Le candidat de la Coalition avenir Québec, le ministre Pierre Dufour, qui se représente, énonce les actions faites par son gouvernement. Quant au manque d’intérêt, il dit qu’il est global. Donc pas seulement les Autochtones. Mais qu’on dise qu’on ne vient pas les chercher, j’essaie de comprendre. Il évoque alors le projet d’électrification du village de Kitcisakik annoncé en mai par le gouvernement du Québec.

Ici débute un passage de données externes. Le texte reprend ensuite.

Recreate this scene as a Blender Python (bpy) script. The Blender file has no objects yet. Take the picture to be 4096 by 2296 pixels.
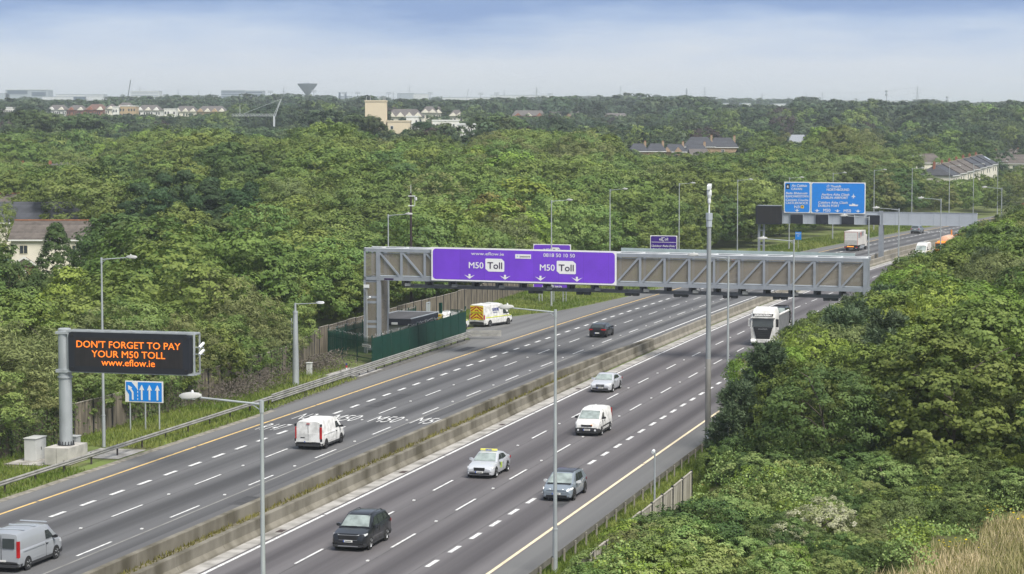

Si ça ne les touche pas, ça. Faut que tu t’intéresses par toi-même, ce n’est pas simplement aux partis politiques. Les gens doivent comprendre qu’ils ont un acte de prendre une décision, d’aller voter pour avoir plus de services dans leurs communautés respectives.

Maxym Perron-Tellier, qui se présente pour le Parti conservateur, rappelle aussi que la plupart des gens ne s’intéressent pas à la politique, que ce n’est pas typique des Autochtones. Et il y a aussi le côté en psychologie qui est compréhensible, si tu n’as pas de place pour te loger, les enjeux de gouvernement, ça te touche moins que tes enjeux primaires.

C’est un électorat qu’il faut définitivement rejoindre, et pas juste l’électorat, lance Jean-Maurice Matte, candidat pour le Parti libéral. Les Autochtones en milieu urbain, c’est une richesse culturelle, une richesse de société. Ils choisissent de vivre en ville. Quand ils vont sentir qu’il y a des gens qui s’en préoccupent, qui sont prêts à installer un véritable dialogue, prêts à travailler sur leurs enjeux comme l’employabilité, ils vont comprendre qu’ils peuvent voter pour quelqu’un qui a leur sort à cœur.

De plus en plus, les Autochtones réalisent qu’il faut avoir une place au niveau de la table et qu’il faut investir la sphère politique québécoise en se présentant comme candidat ou candidate, mais aussi en participant comme électeur, électrice, explique Benjamin Gingras, le candidat de Québec solidaire. Il reconnaît le devoir des partis de les intéresser. Et pour cela, il faut un candidat qui est capable de leur parler, qui comprend ces enjeux en santé, en itinérance, etc. C’est essentiel d’amener la question autochtone de façon transversale à l’Assemblée nationale.